Nach der großen Preisvergabe in Hollywood ziehen die Feuilletons Bilanz: Sehr gerecht ging es bei der Verleihung der Oscars zu, meint Daniel Kothenschulte in der FR. Auch für Barbara Schweizerhof von der taz lief "eigentlich alles nach Plan", außer vielleicht, dass sie die Auszeichnung für den besten Regisseur dann doch lieber Steve McQueen gegönnt hätte. FAZ und SZ waren auch zufrieden. Dirk Peitz bleibt da in der Welt nur mehr indifferentes Schulterzucken und etwas Gähnen.

Etwas lauteren Widerspruch wagt Jan Schulz-Ojala im Tagesspiegel: Er fand die Entscheidungen insgesamt doch sehr gefällig. Die Academy hat vor allem "sehr amerikanische Vorbilder-Geschichten" und "Hymnen auf das Individuum" prämiert, mit denen man sich in den USA schon traditionell gut arrangieren kann.
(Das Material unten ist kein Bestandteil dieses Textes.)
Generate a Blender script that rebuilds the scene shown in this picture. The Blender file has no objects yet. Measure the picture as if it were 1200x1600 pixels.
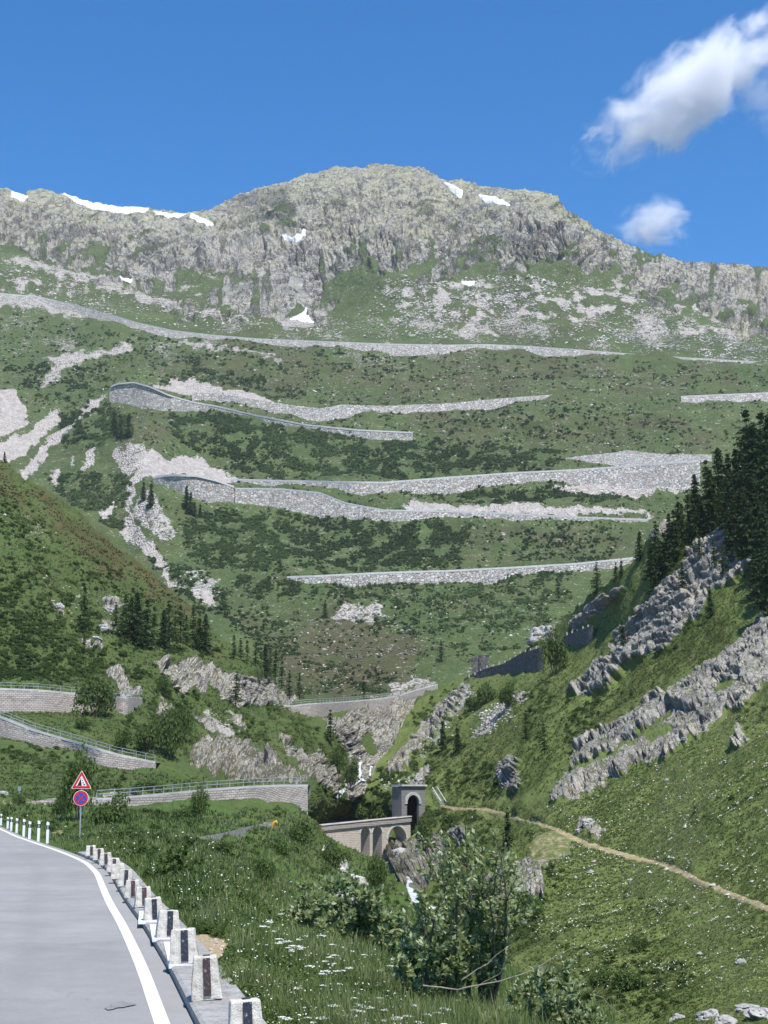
import bpy, math, random, time
import numpy as np
from mathutils import Vector, Matrix
T0 = time.time()
rng = np.random.default_rng(7)
random.seed(7)
SC = bpy.context.scene
COL = SC.collection
# ------------------------------------------------------------------ camera model
F = 2323.0                       # focal length in photo pixels (photo 1200 x 1600)
PITCH = math.atan(425.0 / F)
CAMZ = 3.0                       # eye height in the coach, metres above the road
CP, SP = math.cos(PITCH), math.sin(PITCH)

def unproj(px, py, D):
    """point at photo position px,py and forward distance D (metres)"""
    px = np.asarray(px, float); py = np.asarray(py, float); D = np.asarray(D, float)
    a = (px - 600.0) / F; b = (800.0 - py) / F
    ry = CP - SP * b; rz = SP + CP * b
    k = D / ry
    return np.stack([a * k, D + 0 * a, CAMZ + rz * k], -1)

def planeD(py, z=0.0):
    b = (800.0 - np.asarray(py, float)) / F
    return (z - CAMZ) * (CP - SP * b) / (SP + CP * b)

def flat(px, py, z=0.0):
    return unproj(px, py, planeD(py, z))

# ------------------------------------------------------------------ noise
def _h(ix, iy, iz, seed):
    with np.errstate(over='ignore'):
        h = (ix.astype(np.uint32) * np.uint32(374761393) + iy.astype(np.uint32) * np.uint32(668265263)
             + iz.astype(np.uint32) * np.uint32(2147483647 - 58) * np.uint32(3) + np.uint32((seed * 974711 + 12345) & 0xffffffff))
        h = (h ^ (h >> np.uint32(13))) * np.uint32(1274126177)
        h = h ^ (h >> np.uint32(16))
        h = h * np.uint32(2246822519)
        h = h ^ (h >> np.uint32(15))
    return h

_G = np.array([[1,1,0],[-1,1,0],[1,-1,0],[-1,-1,0],[1,0,1],[-1,0,1],[1,0,-1],[-1,0,-1],
               [0,1,1],[0,-1,1],[0,1,-1],[0,-1,-1],[1,1,0],[-1,1,0],[0,-1,1],[0,-1,-1]], np.float32)

def noise(P, seed=0):
    P = np.asarray(P, np.float64)
    I = np.floor(P); f = (P - I).astype(np.float32); I = I.astype(np.int64)
    u = f * f * f * (f * (f * 6 - 15) + 10)
    out = None
    for dx in (0, 1):
        wx = u[:, 0] if dx else 1 - u[:, 0]
        for dy in (0, 1):
            wy = u[:, 1] if dy else 1 - u[:, 1]
            for dz in (0, 1):
                wz = u[:, 2] if dz else 1 - u[:, 2]
                g = _G[_h(I[:, 0] + dx, I[:, 1] + dy, I[:, 2] + dz, seed) & np.uint32(15)]
                d = g[:, 0] * (f[:, 0] - dx) + g[:, 1] * (f[:, 1] - dy) + g[:, 2] * (f[:, 2] - dz)
                t = wx * wy * wz * d
                out = t if out is None else out + t
    return out

def fbm(P, oct=4, seed=0, lac=2.03, gain=.5):
    s = 0; a = 1.0; P = np.asarray(P, float)
    for o in range(oct):
        s = s + a * noise(P, seed + o * 17); P = P * lac; a *= gain
    return s

def ridged(P, oct=4, seed=0, lac=2.1, gain=.55):
    s = 0; a = 1.0; P = np.asarray(P, float)
    for o in range(oct):
        n = 1 - np.abs(noise(P, seed + o * 31)) * 2
        s = s + a * n * n; P = P * lac; a *= gain
    return s

def worley(P, seed=0):
    """F1, F2 and a random value for the nearest cell"""
    P = np.asarray(P, np.float64); I = np.floor(P).astype(np.int64); f = (P - I).astype(np.float32)
    n = len(P); f1 = np.full(n, 9., np.float32); f2 = np.full(n, 9., np.float32); idv = np.zeros(n, np.float32)
    for dx in (-1, 0, 1):
        for dy in (-1, 0, 1):
            for dz in (-1, 0, 1):
                h = _h(I[:, 0] + dx, I[:, 1] + dy, I[:, 2] + dz, seed)
                ox = (h & np.uint32(1023)).astype(np.float32) / 1023; oy = ((h >> np.uint32(10)) & np.uint32(1023)).astype(np.float32) / 1023
                oz = ((h >> np.uint32(20)) & np.uint32(1023)).astype(np.float32) / 1023
                d = np.sqrt((dx + ox - f[:, 0]) ** 2 + (dy + oy - f[:, 1]) ** 2 + (dz + oz - f[:, 2]) ** 2)
                c = d < f1
                f2 = np.where(c, f1, np.minimum(f2, d)); idv = np.where(c, ox, idv); f1 = np.where(c, d, f1)
    return f1, f2, idv

def facet(P, seed=0, tilt=1.0):
    """every Voronoi cell is a flat, randomly tilted and offset face: broken rock"""
    P = np.asarray(P, np.float64); I = np.floor(P).astype(np.int64); f = (P - I).astype(np.float32)
    n = len(P); f1 = np.full(n, 9., np.float32); f2 = f1.copy(); out = np.zeros(n, np.float32)
    for dx in (-1, 0, 1):
        for dy in (-1, 0, 1):
            for dz in (-1, 0, 1):
                h = _h(I[:, 0] + dx, I[:, 1] + dy, I[:, 2] + dz, seed); h2 = _h(I[:, 0] + dx, I[:, 1] + dy, I[:, 2] + dz, seed + 777)
                b = lambda k, s: ((k >> np.uint32(s)) & np.uint32(1023)).astype(np.float32) / 1023
                vx, vy, vz = f[:, 0] - dx - b(h, 0), f[:, 1] - dy - b(h, 10), f[:, 2] - dz - b(h, 20)
                d = np.sqrt(vx * vx + vy * vy + vz * vz)
                val = (b(h2, 0) - .5) * 1.0 + tilt * ((b(h2, 10) - .5) * vx + (b(h2, 16) - .5) * vy + (b(h2, 22) - .5) * vz)
                c = d < f1; f2 = np.where(c, f1, np.minimum(f2, d)); out = np.where(c, val, out); f1 = np.where(c, d, f1)
    return out - .5 * sstep(.10, .0, f2 - f1)

def sstep(a, b, x):
    t = np.clip((x - a) / (b - a), 0, 1); return t * t * (3 - 2 * t)

def polymask(px, py, poly, soft=3.0):
    """soft inside-mask of a polygon, px/py flat arrays"""
    poly = np.asarray(poly, float); m = np.zeros(len(px), np.float32)
    x0, y0 = poly.min(0) - soft * 2; x1, y1 = poly.max(0) + soft * 2
    sel = np.nonzero((px > x0) & (px < x1) & (py > y0) & (py < y1))[0]
    if len(sel) == 0: return m
    x = px[sel]; y = py[sel]; ins = np.zeros(len(sel), bool); dm = np.full(len(sel), 1e9)
    n = len(poly)
    for i in range(n):
        ax, ay = poly[i]; bx, by = poly[(i + 1) % n]
        c = ((ay > y) != (by > y))
        ins ^= c & (x < (bx - ax) * (y - ay) / ((by - ay) if by != ay else 1e-9) + ax)
        ex, ey = bx - ax, by - ay; L = ex * ex + ey * ey + 1e-9
        t = np.clip(((x - ax) * ex + (y - ay) * ey) / L, 0, 1)
        dm = np.minimum(dm, (x - ax - t * ex) ** 2 + (y - ay - t * ey) ** 2)
    sd = np.sqrt(dm) * np.where(ins, 1, -1)
    m[sel] = sstep(-soft, soft, sd)
    return m

def polyD(px, py, poly): return polymask(px, py, poly, .01) > .5

# ------------------------------------------------------------------ thin plate spline
class TPS:
    def __init__(s, pts, reg=1e-4):
        p = np.asarray(pts, float); s.c = p[:, :2] / 1000.; v = np.log(p[:, 2]); n = len(p)
        K = s.k(s.c, s.c) + reg * np.eye(n); Pm = np.hstack([np.ones((n, 1)), s.c])
        A = np.zeros((n + 3, n + 3)); A[:n, :n] = K; A[:n, n:] = Pm; A[n:, :n] = Pm.T
        s.w = np.linalg.solve(A, np.concatenate([v, np.zeros(3)]))
    @staticmethod
    def k(a, b):
        d2 = ((a[:, None, :] - b[None, :, :]) ** 2).sum(-1); return .5 * d2 * np.log(d2 + 1e-12)
    def __call__(s, px, py):
        out = []
        q = np.stack([np.ravel(px), np.ravel(py)], -1) / 1000.
        for i in range(0, len(q), 60000):
            c = q[i:i + 60000]
            out.append(s.k(c, s.c) @ s.w[:-3] + s.w[-3] + c @ s.w[-2:])
        return np.exp(np.concatenate(out)).reshape(np.shape(px))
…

Außerdem: Ralf Schenk bringt in der Berliner Zeitung Hintergründe zu Hans Steinhoffs 1944 noch im "Dritten Reich" entstandenen Film "Melusine", den das Berliner Zeughauskino am vergangenen Sonntag als Welturaufführung zeigte. Beim Standard schreibt der Filmemacher Michael Glawogger weiterhin Tagebuch seiner Recherchereise.